_Stated task_. Where the string "Continue" occurs in the material below, report the whole line.
============================================================
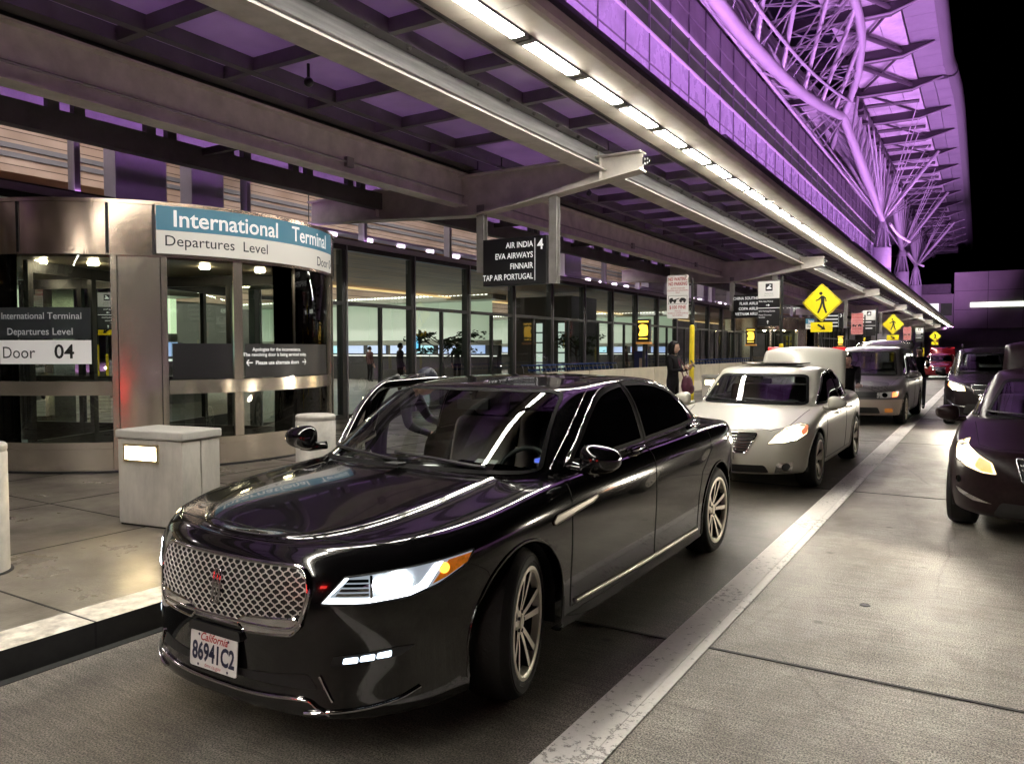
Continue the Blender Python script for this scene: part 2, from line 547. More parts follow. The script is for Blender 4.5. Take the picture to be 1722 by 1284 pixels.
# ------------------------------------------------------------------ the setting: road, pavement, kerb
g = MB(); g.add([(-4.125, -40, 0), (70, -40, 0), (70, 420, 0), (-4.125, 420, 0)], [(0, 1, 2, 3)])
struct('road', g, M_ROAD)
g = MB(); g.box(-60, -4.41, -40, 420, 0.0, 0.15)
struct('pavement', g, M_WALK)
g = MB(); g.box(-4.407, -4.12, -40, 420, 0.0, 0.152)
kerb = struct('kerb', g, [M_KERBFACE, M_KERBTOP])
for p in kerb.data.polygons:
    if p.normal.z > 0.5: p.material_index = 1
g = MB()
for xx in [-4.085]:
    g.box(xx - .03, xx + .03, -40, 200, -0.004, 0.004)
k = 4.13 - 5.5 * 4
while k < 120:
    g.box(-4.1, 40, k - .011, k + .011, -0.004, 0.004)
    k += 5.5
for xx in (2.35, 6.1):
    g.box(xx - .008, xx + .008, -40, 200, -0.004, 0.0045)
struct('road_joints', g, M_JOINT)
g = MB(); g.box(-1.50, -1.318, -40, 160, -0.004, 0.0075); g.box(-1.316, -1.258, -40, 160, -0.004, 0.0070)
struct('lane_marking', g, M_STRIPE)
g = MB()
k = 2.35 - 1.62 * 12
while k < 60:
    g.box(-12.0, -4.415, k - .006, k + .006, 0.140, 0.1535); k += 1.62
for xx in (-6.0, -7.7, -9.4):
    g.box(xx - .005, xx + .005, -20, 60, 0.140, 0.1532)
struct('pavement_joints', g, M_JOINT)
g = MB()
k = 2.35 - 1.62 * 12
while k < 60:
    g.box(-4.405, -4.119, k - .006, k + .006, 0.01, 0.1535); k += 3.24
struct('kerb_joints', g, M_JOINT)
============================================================
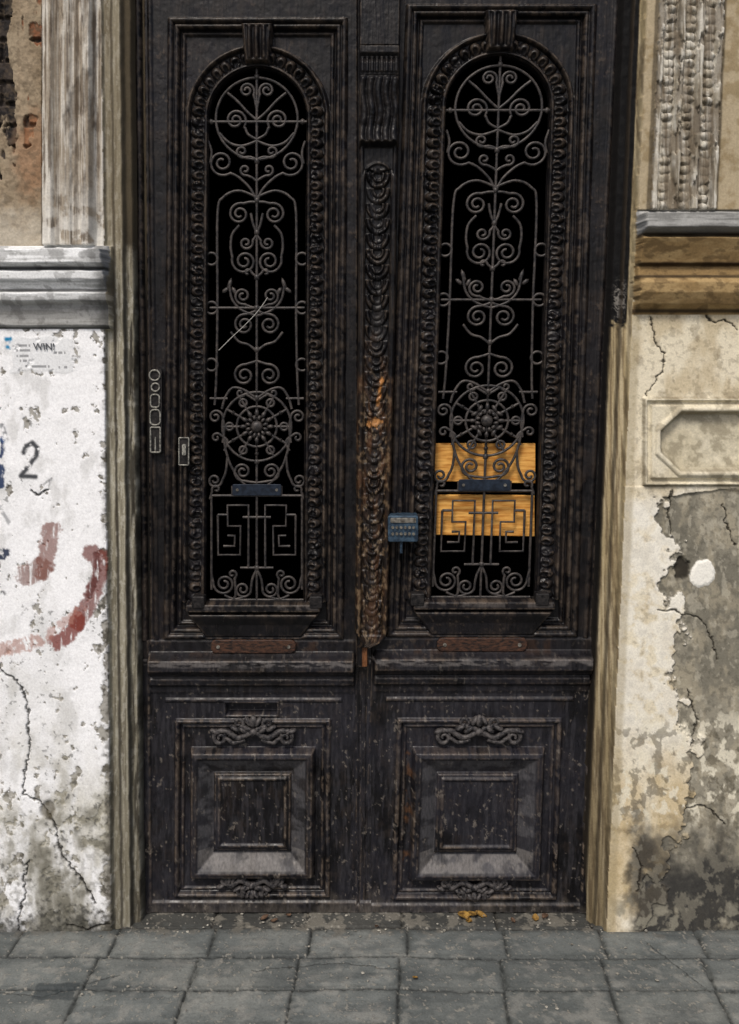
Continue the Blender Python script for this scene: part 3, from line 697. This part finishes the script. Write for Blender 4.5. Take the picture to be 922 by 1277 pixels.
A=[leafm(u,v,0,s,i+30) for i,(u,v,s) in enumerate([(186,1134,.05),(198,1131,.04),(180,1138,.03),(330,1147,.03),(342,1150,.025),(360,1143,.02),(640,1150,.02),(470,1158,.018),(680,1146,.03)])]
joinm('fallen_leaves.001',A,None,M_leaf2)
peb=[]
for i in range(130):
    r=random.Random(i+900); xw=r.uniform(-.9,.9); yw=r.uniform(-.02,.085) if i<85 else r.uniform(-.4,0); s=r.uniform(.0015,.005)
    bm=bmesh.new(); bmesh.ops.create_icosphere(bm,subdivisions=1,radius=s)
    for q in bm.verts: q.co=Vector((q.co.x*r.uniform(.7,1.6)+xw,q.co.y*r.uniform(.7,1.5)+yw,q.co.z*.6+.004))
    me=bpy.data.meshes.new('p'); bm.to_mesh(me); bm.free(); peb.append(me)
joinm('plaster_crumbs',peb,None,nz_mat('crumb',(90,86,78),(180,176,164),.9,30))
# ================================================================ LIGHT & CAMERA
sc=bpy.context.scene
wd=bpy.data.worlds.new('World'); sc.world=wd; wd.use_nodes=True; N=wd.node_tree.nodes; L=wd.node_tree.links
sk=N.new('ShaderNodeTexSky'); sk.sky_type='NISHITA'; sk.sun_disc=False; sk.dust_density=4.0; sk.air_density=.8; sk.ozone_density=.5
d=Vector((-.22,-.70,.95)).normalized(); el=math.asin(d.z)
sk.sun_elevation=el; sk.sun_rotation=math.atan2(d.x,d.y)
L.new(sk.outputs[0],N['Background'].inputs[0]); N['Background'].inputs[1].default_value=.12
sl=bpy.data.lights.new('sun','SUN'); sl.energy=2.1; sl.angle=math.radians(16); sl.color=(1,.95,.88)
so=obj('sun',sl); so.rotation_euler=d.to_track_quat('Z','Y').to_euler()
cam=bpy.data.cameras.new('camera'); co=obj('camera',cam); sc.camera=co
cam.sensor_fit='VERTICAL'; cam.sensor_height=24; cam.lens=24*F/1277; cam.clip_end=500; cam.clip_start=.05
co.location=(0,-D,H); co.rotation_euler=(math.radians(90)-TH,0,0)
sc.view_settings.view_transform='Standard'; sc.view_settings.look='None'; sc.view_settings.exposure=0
============================================================
_Result for this exercise_.
Continue the Blender Python script for this scene: part 2, from line 547. More parts follow. The script is for Blender 4.5. Take the picture to be 1722 by 1284 pixels.
Continue the Blender Python script for this scene: part 3, from line 697. This part finishes the script. Write for Blender 4.5. Take the picture to be 922 by 1277 pixels.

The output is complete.